ISLAMABAD: The government deferred action against protesters belonging to the Sunni Tehreek and other parties, who have camped out in D-Chowk since Sunday night, for another day as Interior Minister Chaudhry Nisar Ali Khan vowed to get Constitution Avenue cleared out by Wednesday.

With the fate of the sit-in hanging in the balance, backchannel attempts at negotiation also looked to have borne fruit, as the minister told reporters that some religious leaders had flown in from Karachi to intercede on the protesters’ behalf and were negotiating with the district administration for safe exit of the protesters.

However, he made it clear that those who had damaged public and private property under the guise of a chehlum would not be spared. Though he did not give a clear timeline for the proposed action against protesters, he said any operation would be conducted in broad daylight and under the watchful eye of the media.

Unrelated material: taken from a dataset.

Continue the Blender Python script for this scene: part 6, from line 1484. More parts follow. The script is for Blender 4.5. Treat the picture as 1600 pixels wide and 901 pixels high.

Chaudhry Nisar insisted that no one from the government was involved in talks with protesters, adding that the sit-in leaders should deal with the district administration. He also denied reports that cabinet members Ishaq Dar and Tariq Fazal Chaudhry were negotiating with the protesters. “No such talks are taking place on a government level and no such talks will take place,” he said.

“I will not allow anyone to further their politics over dead bodies,” he said.

He recalled that permission was extended on an application submitted to the Punjab government to hold the chehlum with an undertaking that the participants would disperse peacefully.

Interior minister says action against sit-in to be carried out in broad daylight

The minister said that a senior official had been tasked with investigating how the protesters managed to enter the Red Zone, adding that the police were apparently unprepared for such an eventuality.

Saying that details would be provided later, the minister claimed that many of the protesters involved in the destruction of public property had already been arrested.

The interior minister said that the reason for delaying the operation against protesters was to give those who wanted to leave peacefully, especially the elderly, should be given the chance to evacuate.

Also on Tuesday, Awais Noorani, who is the son of late Jamiat Ulema Pakistan leader and eminent Karachi businessman Haji Rafiq Pardesi, who heads the Barkati Foundation, arrived along with senior officers of ICT administration to hold talks with the leaders of the protest.

Earlier, Mufti Muneebur Rehman – who heads the government’s Ruet-i-Hilal Committee – had also came out in support of the sit-in, saying that the government should immediately negotiate with the leaders to end the standoff.

Police and security officials Dawn spoke to on Tuesday also claimed to have the situation well in hand. “There are around 1,000-1,500 protesters and we have around 3,000 police, 3,000 FC and around 700 Rangers personnel who have surrounded the sit-in from all sides,” a police officer said, adding, “We are prepared.”

The sit-in in Karachi also continued for the second day on the Numaish traffic intersection. The sit-in organised by Sunni Tehreek and Tanzeemat Ahl-i-Sunnat caused closure of two key roads which led to a traffic jam on alternate routes.

A large number of vehicles got stuck for hours in long queues due to traffic jams that not only hit M.A. Jinnah Road, but also the arterial Sharea Faisal and other major thoroughfares in the city’s East and South districts. A heavy contingent of police, backed and Rangers, was deployed around the protest venue in the evening with a water cannon and armoured personnel carrier, although there was no action from the law-enforcement agencies.

Similar protests were also reported from several other cities and towns.